Scene script records:

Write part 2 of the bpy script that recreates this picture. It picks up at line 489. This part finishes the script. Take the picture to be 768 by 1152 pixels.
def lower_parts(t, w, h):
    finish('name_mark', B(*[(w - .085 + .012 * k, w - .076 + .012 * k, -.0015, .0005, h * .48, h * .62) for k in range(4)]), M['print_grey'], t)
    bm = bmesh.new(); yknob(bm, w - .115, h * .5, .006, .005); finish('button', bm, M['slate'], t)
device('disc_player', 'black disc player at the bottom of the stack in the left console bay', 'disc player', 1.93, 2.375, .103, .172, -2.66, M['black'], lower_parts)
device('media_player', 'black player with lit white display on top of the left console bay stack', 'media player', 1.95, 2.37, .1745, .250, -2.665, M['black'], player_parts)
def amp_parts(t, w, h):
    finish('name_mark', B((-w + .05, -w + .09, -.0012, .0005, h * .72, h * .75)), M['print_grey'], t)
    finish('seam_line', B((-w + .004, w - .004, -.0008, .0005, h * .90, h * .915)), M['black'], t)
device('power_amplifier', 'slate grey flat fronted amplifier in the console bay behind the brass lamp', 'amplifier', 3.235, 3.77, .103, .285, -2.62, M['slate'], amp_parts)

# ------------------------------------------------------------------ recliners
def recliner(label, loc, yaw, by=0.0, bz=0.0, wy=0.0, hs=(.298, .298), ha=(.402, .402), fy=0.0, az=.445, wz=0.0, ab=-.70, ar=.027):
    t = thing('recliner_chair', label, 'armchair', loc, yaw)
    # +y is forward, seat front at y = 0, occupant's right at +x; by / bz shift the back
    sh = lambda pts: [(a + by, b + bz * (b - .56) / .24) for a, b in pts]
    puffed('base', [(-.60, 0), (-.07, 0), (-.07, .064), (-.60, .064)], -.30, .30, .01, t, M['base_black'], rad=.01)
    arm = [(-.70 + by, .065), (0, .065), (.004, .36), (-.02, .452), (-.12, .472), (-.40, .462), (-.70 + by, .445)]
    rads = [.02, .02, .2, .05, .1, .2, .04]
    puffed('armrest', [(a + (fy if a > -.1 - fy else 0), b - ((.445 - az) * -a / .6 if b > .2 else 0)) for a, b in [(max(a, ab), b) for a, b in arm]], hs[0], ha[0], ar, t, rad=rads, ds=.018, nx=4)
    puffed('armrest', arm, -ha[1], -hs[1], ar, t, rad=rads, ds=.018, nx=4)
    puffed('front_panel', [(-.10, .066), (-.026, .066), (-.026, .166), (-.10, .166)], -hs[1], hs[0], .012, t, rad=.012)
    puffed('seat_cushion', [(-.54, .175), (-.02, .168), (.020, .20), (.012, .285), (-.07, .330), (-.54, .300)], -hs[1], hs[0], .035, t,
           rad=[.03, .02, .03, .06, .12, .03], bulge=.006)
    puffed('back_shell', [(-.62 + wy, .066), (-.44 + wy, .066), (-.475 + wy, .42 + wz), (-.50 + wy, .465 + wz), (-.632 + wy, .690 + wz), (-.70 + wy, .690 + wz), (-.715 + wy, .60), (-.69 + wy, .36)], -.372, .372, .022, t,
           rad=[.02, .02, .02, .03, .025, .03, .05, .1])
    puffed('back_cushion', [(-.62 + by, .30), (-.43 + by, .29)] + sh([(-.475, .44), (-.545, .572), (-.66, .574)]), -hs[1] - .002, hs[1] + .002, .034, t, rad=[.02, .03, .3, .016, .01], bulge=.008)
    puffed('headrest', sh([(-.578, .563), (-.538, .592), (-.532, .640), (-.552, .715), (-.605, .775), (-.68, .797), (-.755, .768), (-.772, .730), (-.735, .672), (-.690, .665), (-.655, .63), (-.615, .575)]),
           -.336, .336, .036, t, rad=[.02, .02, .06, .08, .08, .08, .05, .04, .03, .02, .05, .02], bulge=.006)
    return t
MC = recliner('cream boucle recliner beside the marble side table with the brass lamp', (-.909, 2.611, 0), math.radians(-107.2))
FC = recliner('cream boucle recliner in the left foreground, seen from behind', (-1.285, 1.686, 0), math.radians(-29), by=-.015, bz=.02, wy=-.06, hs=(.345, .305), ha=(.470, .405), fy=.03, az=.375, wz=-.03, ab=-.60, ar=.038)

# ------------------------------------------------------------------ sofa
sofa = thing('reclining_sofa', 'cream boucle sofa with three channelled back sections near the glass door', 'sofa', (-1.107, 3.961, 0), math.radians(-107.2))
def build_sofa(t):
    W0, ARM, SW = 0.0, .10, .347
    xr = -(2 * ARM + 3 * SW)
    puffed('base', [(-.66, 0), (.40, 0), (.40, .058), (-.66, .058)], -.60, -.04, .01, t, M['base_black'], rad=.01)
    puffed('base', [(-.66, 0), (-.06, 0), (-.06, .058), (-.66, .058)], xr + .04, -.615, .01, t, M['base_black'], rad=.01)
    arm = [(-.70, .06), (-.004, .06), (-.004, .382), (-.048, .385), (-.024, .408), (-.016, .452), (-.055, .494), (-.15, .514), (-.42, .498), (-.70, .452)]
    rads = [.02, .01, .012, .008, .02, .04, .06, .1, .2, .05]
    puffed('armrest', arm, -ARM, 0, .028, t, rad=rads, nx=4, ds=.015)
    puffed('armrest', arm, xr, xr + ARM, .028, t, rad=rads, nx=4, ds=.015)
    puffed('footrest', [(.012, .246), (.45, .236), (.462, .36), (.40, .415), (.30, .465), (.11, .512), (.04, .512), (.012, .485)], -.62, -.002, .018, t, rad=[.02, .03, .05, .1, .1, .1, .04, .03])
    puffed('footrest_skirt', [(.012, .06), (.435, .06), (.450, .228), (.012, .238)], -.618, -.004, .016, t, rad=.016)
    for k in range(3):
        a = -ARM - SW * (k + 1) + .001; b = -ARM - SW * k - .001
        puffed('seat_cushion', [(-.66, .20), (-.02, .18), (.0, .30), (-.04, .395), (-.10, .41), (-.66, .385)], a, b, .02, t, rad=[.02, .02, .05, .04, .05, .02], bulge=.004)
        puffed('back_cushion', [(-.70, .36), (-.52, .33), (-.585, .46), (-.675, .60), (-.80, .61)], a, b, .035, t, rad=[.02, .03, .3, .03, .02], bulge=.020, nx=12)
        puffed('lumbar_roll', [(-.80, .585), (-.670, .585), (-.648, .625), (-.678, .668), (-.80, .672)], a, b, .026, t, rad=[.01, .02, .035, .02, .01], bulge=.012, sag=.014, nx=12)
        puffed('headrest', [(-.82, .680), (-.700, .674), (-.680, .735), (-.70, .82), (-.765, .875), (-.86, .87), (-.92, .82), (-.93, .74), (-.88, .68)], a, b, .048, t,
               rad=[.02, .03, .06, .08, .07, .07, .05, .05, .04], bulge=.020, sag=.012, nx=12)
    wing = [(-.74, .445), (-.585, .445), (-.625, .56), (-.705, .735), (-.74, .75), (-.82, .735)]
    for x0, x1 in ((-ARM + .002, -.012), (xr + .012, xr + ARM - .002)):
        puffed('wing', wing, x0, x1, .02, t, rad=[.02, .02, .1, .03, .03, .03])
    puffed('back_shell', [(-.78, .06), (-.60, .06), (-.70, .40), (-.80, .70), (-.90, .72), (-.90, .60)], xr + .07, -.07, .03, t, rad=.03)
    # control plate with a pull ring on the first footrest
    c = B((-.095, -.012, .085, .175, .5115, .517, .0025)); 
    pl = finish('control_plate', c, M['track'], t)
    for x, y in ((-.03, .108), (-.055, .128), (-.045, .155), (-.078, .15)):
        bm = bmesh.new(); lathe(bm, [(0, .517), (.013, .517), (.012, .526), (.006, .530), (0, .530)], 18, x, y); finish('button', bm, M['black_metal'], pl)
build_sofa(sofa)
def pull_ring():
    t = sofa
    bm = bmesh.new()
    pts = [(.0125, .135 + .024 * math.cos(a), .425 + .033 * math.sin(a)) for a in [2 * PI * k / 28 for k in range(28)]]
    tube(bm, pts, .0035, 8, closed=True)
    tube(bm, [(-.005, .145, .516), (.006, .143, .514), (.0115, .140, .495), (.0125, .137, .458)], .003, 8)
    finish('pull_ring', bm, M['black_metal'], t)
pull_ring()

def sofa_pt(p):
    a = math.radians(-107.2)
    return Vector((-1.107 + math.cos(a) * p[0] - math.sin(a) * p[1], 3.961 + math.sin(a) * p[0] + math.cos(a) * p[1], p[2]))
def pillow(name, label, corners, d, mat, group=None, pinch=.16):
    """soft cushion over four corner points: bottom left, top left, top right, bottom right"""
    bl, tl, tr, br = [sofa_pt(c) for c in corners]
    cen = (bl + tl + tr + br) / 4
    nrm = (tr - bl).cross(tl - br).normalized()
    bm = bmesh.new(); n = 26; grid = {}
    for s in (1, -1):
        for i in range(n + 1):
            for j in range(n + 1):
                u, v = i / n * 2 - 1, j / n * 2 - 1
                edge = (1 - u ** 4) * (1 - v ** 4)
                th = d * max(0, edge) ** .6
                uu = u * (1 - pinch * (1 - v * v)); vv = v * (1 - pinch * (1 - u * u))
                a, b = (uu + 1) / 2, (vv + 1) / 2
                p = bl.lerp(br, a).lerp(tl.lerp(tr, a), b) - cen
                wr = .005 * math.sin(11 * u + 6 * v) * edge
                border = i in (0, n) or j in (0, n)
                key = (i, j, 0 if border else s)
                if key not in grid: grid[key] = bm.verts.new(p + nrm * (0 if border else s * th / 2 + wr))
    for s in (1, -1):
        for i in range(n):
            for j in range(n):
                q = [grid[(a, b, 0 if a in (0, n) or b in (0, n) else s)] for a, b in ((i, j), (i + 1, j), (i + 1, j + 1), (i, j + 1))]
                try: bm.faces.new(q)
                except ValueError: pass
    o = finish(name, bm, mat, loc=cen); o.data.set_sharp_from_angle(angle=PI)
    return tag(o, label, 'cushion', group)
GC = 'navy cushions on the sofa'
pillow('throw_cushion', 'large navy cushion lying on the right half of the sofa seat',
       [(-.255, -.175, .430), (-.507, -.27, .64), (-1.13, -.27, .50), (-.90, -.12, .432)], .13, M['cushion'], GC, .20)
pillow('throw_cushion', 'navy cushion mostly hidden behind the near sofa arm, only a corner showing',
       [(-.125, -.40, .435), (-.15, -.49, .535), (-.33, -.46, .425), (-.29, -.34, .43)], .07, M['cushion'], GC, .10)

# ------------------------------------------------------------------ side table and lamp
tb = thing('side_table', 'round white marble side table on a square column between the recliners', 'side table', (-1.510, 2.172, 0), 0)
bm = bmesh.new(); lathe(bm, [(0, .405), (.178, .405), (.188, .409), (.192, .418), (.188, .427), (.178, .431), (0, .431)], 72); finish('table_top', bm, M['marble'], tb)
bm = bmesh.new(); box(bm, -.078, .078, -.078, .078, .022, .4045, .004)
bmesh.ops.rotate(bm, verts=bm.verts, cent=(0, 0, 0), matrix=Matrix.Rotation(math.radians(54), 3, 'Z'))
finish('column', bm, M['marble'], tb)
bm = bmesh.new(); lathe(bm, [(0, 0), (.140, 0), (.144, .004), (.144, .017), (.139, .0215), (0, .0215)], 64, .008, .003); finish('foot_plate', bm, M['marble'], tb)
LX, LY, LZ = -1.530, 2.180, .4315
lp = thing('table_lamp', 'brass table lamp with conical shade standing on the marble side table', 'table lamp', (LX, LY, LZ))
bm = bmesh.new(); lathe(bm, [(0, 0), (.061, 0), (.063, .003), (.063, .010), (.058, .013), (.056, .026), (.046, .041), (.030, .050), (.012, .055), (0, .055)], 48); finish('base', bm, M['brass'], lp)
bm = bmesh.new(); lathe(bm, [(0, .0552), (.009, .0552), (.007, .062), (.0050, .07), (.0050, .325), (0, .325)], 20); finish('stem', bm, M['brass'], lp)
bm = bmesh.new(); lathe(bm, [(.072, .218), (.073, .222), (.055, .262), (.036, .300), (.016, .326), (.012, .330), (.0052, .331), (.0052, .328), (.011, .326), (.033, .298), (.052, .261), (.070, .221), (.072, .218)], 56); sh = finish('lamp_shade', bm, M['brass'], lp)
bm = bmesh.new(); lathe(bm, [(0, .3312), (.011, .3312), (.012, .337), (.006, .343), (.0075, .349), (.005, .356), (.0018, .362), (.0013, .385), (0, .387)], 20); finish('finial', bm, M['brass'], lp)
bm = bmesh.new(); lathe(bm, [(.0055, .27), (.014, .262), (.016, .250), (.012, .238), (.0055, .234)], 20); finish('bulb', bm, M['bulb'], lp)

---

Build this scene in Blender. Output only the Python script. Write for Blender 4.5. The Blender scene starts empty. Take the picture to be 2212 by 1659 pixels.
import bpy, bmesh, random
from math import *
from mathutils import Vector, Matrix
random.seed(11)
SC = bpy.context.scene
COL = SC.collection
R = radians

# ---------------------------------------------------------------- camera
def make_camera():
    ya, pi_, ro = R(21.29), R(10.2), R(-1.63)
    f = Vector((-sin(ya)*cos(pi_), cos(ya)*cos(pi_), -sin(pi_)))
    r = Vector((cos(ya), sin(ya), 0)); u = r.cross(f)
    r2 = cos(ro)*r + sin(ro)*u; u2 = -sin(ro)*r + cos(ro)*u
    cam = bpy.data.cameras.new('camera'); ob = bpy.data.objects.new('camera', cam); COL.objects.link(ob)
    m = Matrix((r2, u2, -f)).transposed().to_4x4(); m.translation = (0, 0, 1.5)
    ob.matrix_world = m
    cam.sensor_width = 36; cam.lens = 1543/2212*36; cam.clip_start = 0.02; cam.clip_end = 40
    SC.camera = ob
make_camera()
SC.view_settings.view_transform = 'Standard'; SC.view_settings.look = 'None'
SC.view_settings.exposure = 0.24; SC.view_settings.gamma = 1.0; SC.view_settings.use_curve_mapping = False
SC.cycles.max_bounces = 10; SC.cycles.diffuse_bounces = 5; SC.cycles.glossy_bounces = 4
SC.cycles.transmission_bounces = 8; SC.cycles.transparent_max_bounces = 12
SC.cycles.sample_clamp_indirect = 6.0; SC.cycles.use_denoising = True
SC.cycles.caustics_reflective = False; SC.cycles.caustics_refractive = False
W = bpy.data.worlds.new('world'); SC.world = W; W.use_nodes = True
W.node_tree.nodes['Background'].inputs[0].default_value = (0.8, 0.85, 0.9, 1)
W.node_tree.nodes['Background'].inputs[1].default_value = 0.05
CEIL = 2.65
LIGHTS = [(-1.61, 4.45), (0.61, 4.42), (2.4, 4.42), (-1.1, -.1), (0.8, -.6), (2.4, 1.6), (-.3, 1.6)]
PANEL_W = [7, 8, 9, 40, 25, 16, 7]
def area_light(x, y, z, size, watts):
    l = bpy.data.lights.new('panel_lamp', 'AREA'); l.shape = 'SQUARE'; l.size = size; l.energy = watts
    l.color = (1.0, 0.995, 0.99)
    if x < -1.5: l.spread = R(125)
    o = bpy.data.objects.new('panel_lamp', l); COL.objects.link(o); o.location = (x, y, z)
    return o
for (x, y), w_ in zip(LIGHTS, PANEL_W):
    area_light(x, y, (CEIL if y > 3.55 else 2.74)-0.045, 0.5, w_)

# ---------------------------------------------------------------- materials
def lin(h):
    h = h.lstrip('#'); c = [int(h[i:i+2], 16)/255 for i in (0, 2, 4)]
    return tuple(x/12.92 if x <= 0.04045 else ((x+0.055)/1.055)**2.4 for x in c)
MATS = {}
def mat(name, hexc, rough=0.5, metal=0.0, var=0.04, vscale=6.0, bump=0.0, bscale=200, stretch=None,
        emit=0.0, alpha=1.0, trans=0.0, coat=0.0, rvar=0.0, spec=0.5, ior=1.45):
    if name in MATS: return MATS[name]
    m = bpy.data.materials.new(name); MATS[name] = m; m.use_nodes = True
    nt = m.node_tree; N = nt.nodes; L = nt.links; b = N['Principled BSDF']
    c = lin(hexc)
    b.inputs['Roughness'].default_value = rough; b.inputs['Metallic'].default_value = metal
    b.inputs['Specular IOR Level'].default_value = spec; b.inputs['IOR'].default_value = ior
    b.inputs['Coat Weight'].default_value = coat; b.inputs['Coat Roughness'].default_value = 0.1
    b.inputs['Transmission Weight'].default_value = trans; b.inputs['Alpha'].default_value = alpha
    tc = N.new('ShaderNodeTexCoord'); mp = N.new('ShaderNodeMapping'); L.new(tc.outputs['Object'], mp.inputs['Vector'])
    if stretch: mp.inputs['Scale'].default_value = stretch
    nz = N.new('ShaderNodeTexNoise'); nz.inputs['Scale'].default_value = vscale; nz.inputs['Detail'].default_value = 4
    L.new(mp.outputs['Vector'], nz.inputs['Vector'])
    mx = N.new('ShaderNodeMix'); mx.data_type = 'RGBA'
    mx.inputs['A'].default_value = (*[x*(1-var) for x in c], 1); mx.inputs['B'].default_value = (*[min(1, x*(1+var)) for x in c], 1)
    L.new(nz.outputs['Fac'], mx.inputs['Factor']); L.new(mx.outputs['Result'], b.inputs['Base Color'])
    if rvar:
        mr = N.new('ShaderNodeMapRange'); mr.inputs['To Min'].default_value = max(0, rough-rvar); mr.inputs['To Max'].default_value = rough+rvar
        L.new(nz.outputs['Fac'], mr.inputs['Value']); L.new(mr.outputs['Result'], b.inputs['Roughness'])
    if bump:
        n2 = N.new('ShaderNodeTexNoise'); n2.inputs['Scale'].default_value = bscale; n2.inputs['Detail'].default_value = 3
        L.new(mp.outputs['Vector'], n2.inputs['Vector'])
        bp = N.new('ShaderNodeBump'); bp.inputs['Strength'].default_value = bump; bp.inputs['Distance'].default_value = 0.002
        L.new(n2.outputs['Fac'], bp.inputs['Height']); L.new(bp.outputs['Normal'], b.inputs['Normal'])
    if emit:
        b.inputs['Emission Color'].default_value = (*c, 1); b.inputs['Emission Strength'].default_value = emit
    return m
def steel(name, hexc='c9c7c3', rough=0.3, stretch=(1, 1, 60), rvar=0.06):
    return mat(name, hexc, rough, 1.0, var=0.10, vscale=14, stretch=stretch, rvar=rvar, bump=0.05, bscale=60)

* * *

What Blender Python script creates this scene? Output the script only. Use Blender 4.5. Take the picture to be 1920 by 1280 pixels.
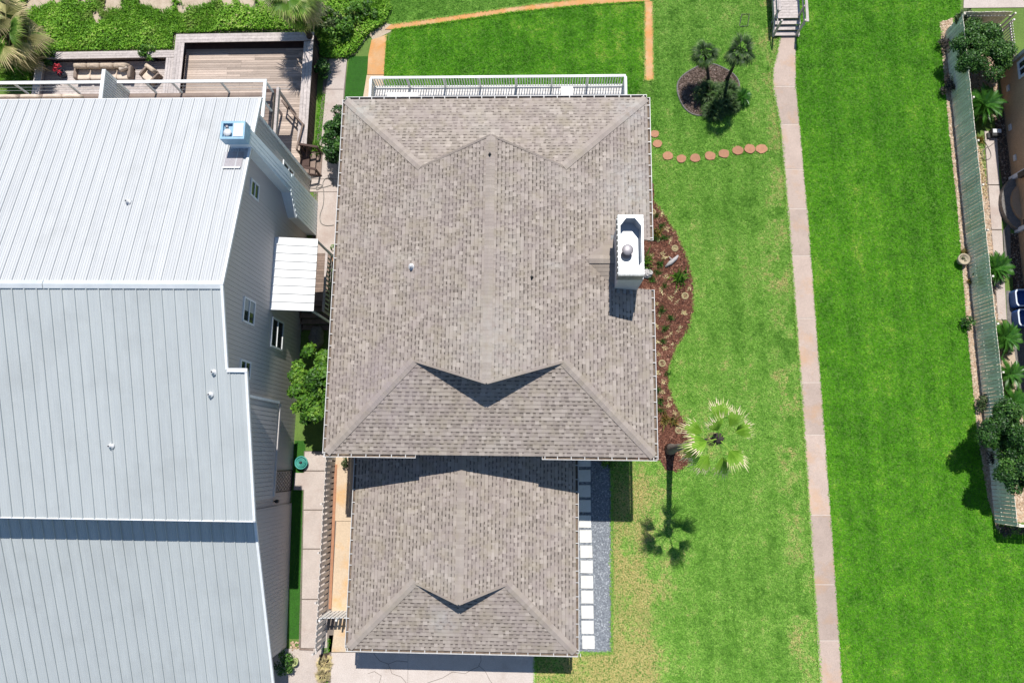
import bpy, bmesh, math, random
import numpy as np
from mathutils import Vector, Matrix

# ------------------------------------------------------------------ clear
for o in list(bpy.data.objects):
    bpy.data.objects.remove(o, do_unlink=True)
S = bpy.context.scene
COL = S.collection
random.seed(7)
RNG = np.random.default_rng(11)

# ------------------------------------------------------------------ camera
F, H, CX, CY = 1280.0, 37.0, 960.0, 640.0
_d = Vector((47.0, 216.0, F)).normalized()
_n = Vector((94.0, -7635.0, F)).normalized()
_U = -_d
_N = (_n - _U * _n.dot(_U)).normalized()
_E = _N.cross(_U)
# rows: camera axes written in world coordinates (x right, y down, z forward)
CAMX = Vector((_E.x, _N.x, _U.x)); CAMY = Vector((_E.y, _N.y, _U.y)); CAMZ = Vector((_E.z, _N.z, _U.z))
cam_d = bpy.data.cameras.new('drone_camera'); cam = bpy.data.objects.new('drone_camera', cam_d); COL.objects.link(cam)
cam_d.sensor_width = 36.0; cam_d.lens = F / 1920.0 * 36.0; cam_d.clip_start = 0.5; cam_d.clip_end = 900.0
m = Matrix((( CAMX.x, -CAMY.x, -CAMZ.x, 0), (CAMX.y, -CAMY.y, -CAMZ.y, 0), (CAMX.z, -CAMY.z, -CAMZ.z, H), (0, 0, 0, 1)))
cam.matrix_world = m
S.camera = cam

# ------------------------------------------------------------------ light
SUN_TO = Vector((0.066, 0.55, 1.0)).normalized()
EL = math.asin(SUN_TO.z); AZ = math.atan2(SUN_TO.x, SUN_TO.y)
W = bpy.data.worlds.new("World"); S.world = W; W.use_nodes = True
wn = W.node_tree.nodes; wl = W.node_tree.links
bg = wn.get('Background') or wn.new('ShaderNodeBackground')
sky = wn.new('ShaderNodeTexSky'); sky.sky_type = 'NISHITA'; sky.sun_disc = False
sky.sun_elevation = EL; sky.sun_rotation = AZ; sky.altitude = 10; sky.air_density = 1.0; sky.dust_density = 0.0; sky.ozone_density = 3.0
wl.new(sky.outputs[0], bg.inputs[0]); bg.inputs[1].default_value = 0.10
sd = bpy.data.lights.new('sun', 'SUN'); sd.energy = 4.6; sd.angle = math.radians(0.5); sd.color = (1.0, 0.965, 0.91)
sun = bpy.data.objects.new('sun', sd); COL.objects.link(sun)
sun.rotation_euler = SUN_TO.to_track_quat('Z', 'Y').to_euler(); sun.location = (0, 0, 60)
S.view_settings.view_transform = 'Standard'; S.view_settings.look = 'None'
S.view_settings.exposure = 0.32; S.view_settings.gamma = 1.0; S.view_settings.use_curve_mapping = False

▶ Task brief
Omit all pictures, then copy the lines between the ones holding "What Blender Python" and "RNG = np.random.default_rng(11)", inclusive.

▶ Answer to this problem
What Blender Python script creates this scene? Output the script only. Use Blender 4.5. Take the picture to be 1920 by 1280 pixels.
import bpy, bmesh, math, random
import numpy as np
from mathutils import Vector, Matrix

# ------------------------------------------------------------------ clear
for o in list(bpy.data.objects):
    bpy.data.objects.remove(o, do_unlink=True)
S = bpy.context.scene
COL = S.collection
random.seed(7)
RNG = np.random.default_rng(11)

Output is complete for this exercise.